**PROBLEM TO SOLVE:** Please write the listing below out again exactly, leaving every picture behind.

**GIVEN DATA:**
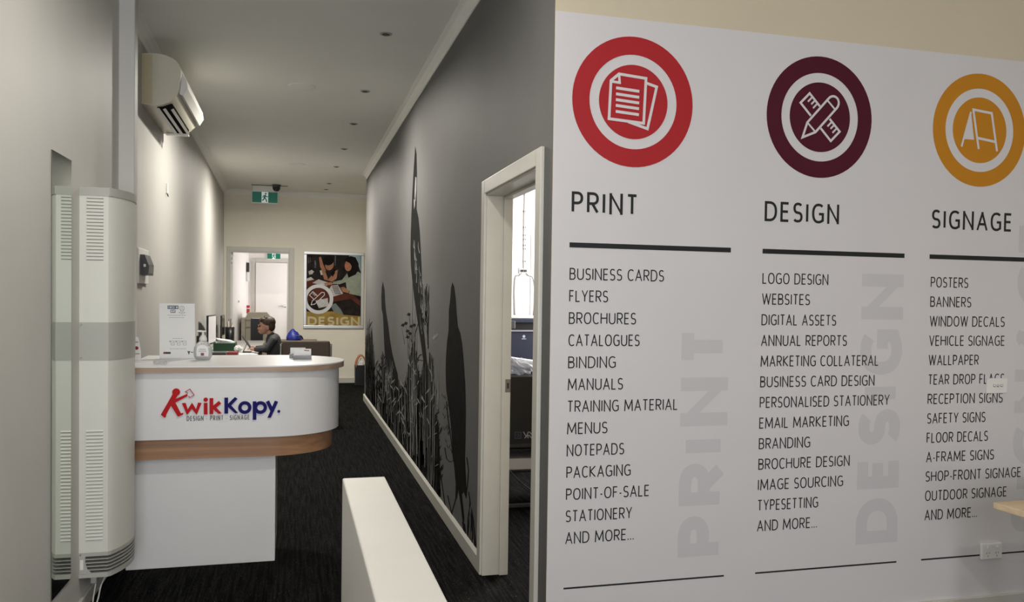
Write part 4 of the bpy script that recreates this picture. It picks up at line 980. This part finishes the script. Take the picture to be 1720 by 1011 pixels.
# ---- boy standing at the desk
BY = 10.95
def metasurf(caps, balls, voxel, name, m, parent, smooth_it=2):
    b = bmesh.new()
    def cap(p, q, r1, r2, n=14, k=10):
        p, q = Vector(p), Vector(q); path = []; rr = []
        d = (q-p); L = d.length or 1e-6; d = d/L
        for i in range(5): a = math.pi/2*(i/4); path.append(p-d*r1*math.cos(a)); rr.append(max(r1*math.sin(a), r1*.05))
        for i in range(1, k): t = i/k; path.append(p+d*L*t); rr.append(r1+(r2-r1)*t)
        for i in range(5): a = math.pi/2*(i/4); path.append(q+d*r2*math.sin(a)); rr.append(max(r2*math.cos(a), r2*.05))
        tube(b, path, rr, n)
    for c in caps: cap(*c)
    for (c, rx, ry, rz, ang) in balls:
        t = bmesh.new(); bmesh.ops.create_uvsphere(t, u_segments=20, v_segments=14, radius=1)
        bmesh.ops.transform(t, verts=t.verts, matrix=Matrix.Translation(c) @ Matrix.Rotation(math.radians(ang), 4, 'Y') @ Matrix.Diagonal((rx, ry, rz, 1)))
        merge(b, t)
    bmesh.ops.recalc_face_normals(b, faces=b.faces)
    me = bpy.data.meshes.new('tmp'); b.to_mesh(me); b.free()
    o = bpy.data.objects.new('tmp', me); C.collection.objects.link(o)
    md_ = o.modifiers.new('r', 'REMESH'); md_.mode = 'VOXEL'; md_.voxel_size = voxel
    sm = o.modifiers.new('s', 'SMOOTH'); sm.iterations = smooth_it; sm.factor = .5
    dg = bpy.context.evaluated_depsgraph_get(); me2 = bpy.data.meshes.new_from_object(o.evaluated_get(dg))
    bpy.data.objects.remove(o); bpy.data.meshes.remove(me)
    b = bmesh.new(); b.from_mesh(me2); bpy.data.meshes.remove(me2)
    return obj(name, b, m, parent, True)
boy = thing('boy', (-.22, BY, 0), 'brown haired boy in a charcoal jumper leaning over a tablet', 'person')
V = lambda x, dy, z: Vector((x, BY+dy, z))
HC = V(-.335, 0, 1.105)           # head centre, tilted towards the tablet
caps = [(V(-.205, 0, .62), V(-.225, 0, .80), .095, .095), (V(-.225, 0, .80), V(-.245, 0, .93), .095, .085),
        (V(-.25, -.09, .935), V(-.25, .09, .935), .05, .05), (V(-.255, 0, .95), V(-.305, 0, 1.04), .042, .040)]
hands = []
for s in (-1, 1):
    sh_, el, wr = V(-.25, s*.125, .925), V(-.325, s*.185, .815), V(-.470, s*.158, .815)
    caps += [(sh_, el, .040, .033), (el, wr, .032, .022)]
    pm = wr+Vector((-.032, -s*.008, .004)); caps.append((wr, pm, .020, .021))
    caps.append((pm+Vector((0, -.014, 0)), pm+Vector((0, .014, 0)), .014, .014))
    for k, (dy, ln_) in enumerate(((-.020, .030), (-.007, .038), (.007, .036), (.019, .028))):
        a_ = pm+Vector((-.010, dy, .002)); m_ = a_+Vector((-ln_*.6, 0, .004)); e_ = m_+Vector((-ln_*.45, 0, -.010)); caps += [(a_, m_, .0068, .0062), (m_, e_, .0062, .0052)]
    a_ = wr+Vector((-.018, -s*.018, .010)); caps += [(a_, a_+Vector((-.022, -s*.012, .010)), .008, .0065)]
    hp_, kn, an = V(-.20, s*.06, .60), V(-.215, s*.065, .33), V(-.195, s*.07, .06)
    caps += [(hp_, kn, .066, .045), (kn, an, .044, .028), (an+Vector((.01, 0, -.025)), an+Vector((-.10, 0, -.035)), .026, .02)]
TI = -18
hd_balls = [(HC+Vector((.012, 0, .018)), .092, .076, .088, TI), (HC+Vector((-.030, 0, -.040)), .062, .058, .066, TI), (HC+Vector((-.050, 0, -.082)), .030, .034, .024, TI)]
caps += [(HC+Vector((-.088, 0, -.014)), HC+Vector((-.100, 0, -.040)), .007, .009)]      # nose
caps += [(HC+Vector((-.092, -.014, -.070)), HC+Vector((-.092, .014, -.070)), .008, .008), (HC+Vector((-.084, -.013, -.081)), HC+Vector((-.084, .013, -.081)), .008, .008)]   # lips
caps += [(HC+Vector((-.083, -.04, .012)), HC+Vector((-.092, 0, .010)), .010, .010), (HC+Vector((-.083, .04, .012)), HC+Vector((-.092, 0, .010)), .010, .010)]  # brow
for s in (-1, 1): hd_balls.append((HC+Vector((.022, s*.078, -.022)), .019, .008, .028, -12))   # ears
body = metasurf(caps, hd_balls, .0045, 'body', M_skin, boy, 2)
for s in (-1, 1):
    b = NB(); bmesh.ops.create_uvsphere(b, u_segments=12, v_segments=8, radius=.010); bmesh.ops.translate(b, verts=b.verts, vec=HC+Vector((-.078, s*.030, -.006))); obj('eye', b, mat('eye_dark', (.03, .02, .015), .2), boy, True)
hair_b = [(HC+Vector((.024, 0, .042)), .096, .083, .082, TI), (HC+Vector((.055, 0, .005)), .058, .076, .075, TI), (HC+Vector((-.036, 0, .082)), .050, .062, .030, TI+10)]
hair_c = []
for k in range(26):
    a = random.uniform(0, 6.28); t = random.uniform(.15, 1.2)
    p = HC+Vector((.018+.085*math.cos(a)*math.sin(t), .076*math.sin(a)*math.sin(t), .036+.078*math.cos(t))); q = p+Vector((random.uniform(-.03, .02), random.uniform(-.02, .02), random.uniform(-.012, .012)))
    hair_c.append((p, q, .012, .007))
for y in (-.05, -.03, -.01, .01, .03, .05): hair_c.append((HC+Vector((-.045, y, .088)), HC+Vector((-.082, y*.9, .058)), .012, .008))
metasurf(hair_c, hair_b, .005, 'hair', M_hair, boy, 2)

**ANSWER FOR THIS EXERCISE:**
Write part 4 of the bpy script that recreates this picture. It picks up at line 980. This part finishes the script. Take the picture to be 1720 by 1011 pixels.
# ---- boy standing at the desk
BY = 10.95
def metasurf(caps, balls, voxel, name, m, parent, smooth_it=2):
    b = bmesh.new()
    def cap(p, q, r1, r2, n=14, k=10):
        p, q = Vector(p), Vector(q); path = []; rr = []
        d = (q-p); L = d.length or 1e-6; d = d/L
        for i in range(5): a = math.pi/2*(i/4); path.append(p-d*r1*math.cos(a)); rr.append(max(r1*math.sin(a), r1*.05))
        for i in range(1, k): t = i/k; path.append(p+d*L*t); rr.append(r1+(r2-r1)*t)
        for i in range(5): a = math.pi/2*(i/4); path.append(q+d*r2*math.sin(a)); rr.append(max(r2*math.cos(a), r2*.05))
        tube(b, path, rr, n)
    for c in caps: cap(*c)
    for (c, rx, ry, rz, ang) in balls:
        t = bmesh.new(); bmesh.ops.create_uvsphere(t, u_segments=20, v_segments=14, radius=1)
        bmesh.ops.transform(t, verts=t.verts, matrix=Matrix.Translation(c) @ Matrix.Rotation(math.radians(ang), 4, 'Y') @ Matrix.Diagonal((rx, ry, rz, 1)))
        merge(b, t)
    bmesh.ops.recalc_face_normals(b, faces=b.faces)
    me = bpy.data.meshes.new('tmp'); b.to_mesh(me); b.free()
    o = bpy.data.objects.new('tmp', me); C.collection.objects.link(o)
    md_ = o.modifiers.new('r', 'REMESH'); md_.mode = 'VOXEL'; md_.voxel_size = voxel
    sm = o.modifiers.new('s', 'SMOOTH'); sm.iterations = smooth_it; sm.factor = .5
    dg = bpy.context.evaluated_depsgraph_get(); me2 = bpy.data.meshes.new_from_object(o.evaluated_get(dg))
    bpy.data.objects.remove(o); bpy.data.meshes.remove(me)
    b = bmesh.new(); b.from_mesh(me2); bpy.data.meshes.remove(me2)
    return obj(name, b, m, parent, True)
boy = thing('boy', (-.22, BY, 0), 'brown haired boy in a charcoal jumper leaning over a tablet', 'person')
V = lambda x, dy, z: Vector((x, BY+dy, z))
HC = V(-.335, 0, 1.105)           # head centre, tilted towards the tablet
caps = [(V(-.205, 0, .62), V(-.225, 0, .80), .095, .095), (V(-.225, 0, .80), V(-.245, 0, .93), .095, .085),
        (V(-.25, -.09, .935), V(-.25, .09, .935), .05, .05), (V(-.255, 0, .95), V(-.305, 0, 1.04), .042, .040)]
hands = []
for s in (-1, 1):
    sh_, el, wr = V(-.25, s*.125, .925), V(-.325, s*.185, .815), V(-.470, s*.158, .815)
    caps += [(sh_, el, .040, .033), (el, wr, .032, .022)]
    pm = wr+Vector((-.032, -s*.008, .004)); caps.append((wr, pm, .020, .021))
    caps.append((pm+Vector((0, -.014, 0)), pm+Vector((0, .014, 0)), .014, .014))
    for k, (dy, ln_) in enumerate(((-.020, .030), (-.007, .038), (.007, .036), (.019, .028))):
        a_ = pm+Vector((-.010, dy, .002)); m_ = a_+Vector((-ln_*.6, 0, .004)); e_ = m_+Vector((-ln_*.45, 0, -.010)); caps += [(a_, m_, .0068, .0062), (m_, e_, .0062, .0052)]
    a_ = wr+Vector((-.018, -s*.018, .010)); caps += [(a_, a_+Vector((-.022, -s*.012, .010)), .008, .0065)]
    hp_, kn, an = V(-.20, s*.06, .60), V(-.215, s*.065, .33), V(-.195, s*.07, .06)
    caps += [(hp_, kn, .066, .045), (kn, an, .044, .028), (an+Vector((.01, 0, -.025)), an+Vector((-.10, 0, -.035)), .026, .02)]
TI = -18
hd_balls = [(HC+Vector((.012, 0, .018)), .092, .076, .088, TI), (HC+Vector((-.030, 0, -.040)), .062, .058, .066, TI), (HC+Vector((-.050, 0, -.082)), .030, .034, .024, TI)]
caps += [(HC+Vector((-.088, 0, -.014)), HC+Vector((-.100, 0, -.040)), .007, .009)]      # nose
caps += [(HC+Vector((-.092, -.014, -.070)), HC+Vector((-.092, .014, -.070)), .008, .008), (HC+Vector((-.084, -.013, -.081)), HC+Vector((-.084, .013, -.081)), .008, .008)]   # lips
caps += [(HC+Vector((-.083, -.04, .012)), HC+Vector((-.092, 0, .010)), .010, .010), (HC+Vector((-.083, .04, .012)), HC+Vector((-.092, 0, .010)), .010, .010)]  # brow
for s in (-1, 1): hd_balls.append((HC+Vector((.022, s*.078, -.022)), .019, .008, .028, -12))   # ears
body = metasurf(caps, hd_balls, .0045, 'body', M_skin, boy, 2)
for s in (-1, 1):
    b = NB(); bmesh.ops.create_uvsphere(b, u_segments=12, v_segments=8, radius=.010); bmesh.ops.translate(b, verts=b.verts, vec=HC+Vector((-.078, s*.030, -.006))); obj('eye', b, mat('eye_dark', (.03, .02, .015), .2), boy, True)
hair_b = [(HC+Vector((.024, 0, .042)), .096, .083, .082, TI), (HC+Vector((.055, 0, .005)), .058, .076, .075, TI), (HC+Vector((-.036, 0, .082)), .050, .062, .030, TI+10)]
hair_c = []
for k in range(26):
    a = random.uniform(0, 6.28); t = random.uniform(.15, 1.2)
    p = HC+Vector((.018+.085*math.cos(a)*math.sin(t), .076*math.sin(a)*math.sin(t), .036+.078*math.cos(t))); q = p+Vector((random.uniform(-.03, .02), random.uniform(-.02, .02), random.uniform(-.012, .012)))
    hair_c.append((p, q, .012, .007))
for y in (-.05, -.03, -.01, .01, .03, .05): hair_c.append((HC+Vector((-.045, y, .088)), HC+Vector((-.082, y*.9, .058)), .012, .008))
metasurf(hair_c, hair_b, .005, 'hair', M_hair, boy, 2)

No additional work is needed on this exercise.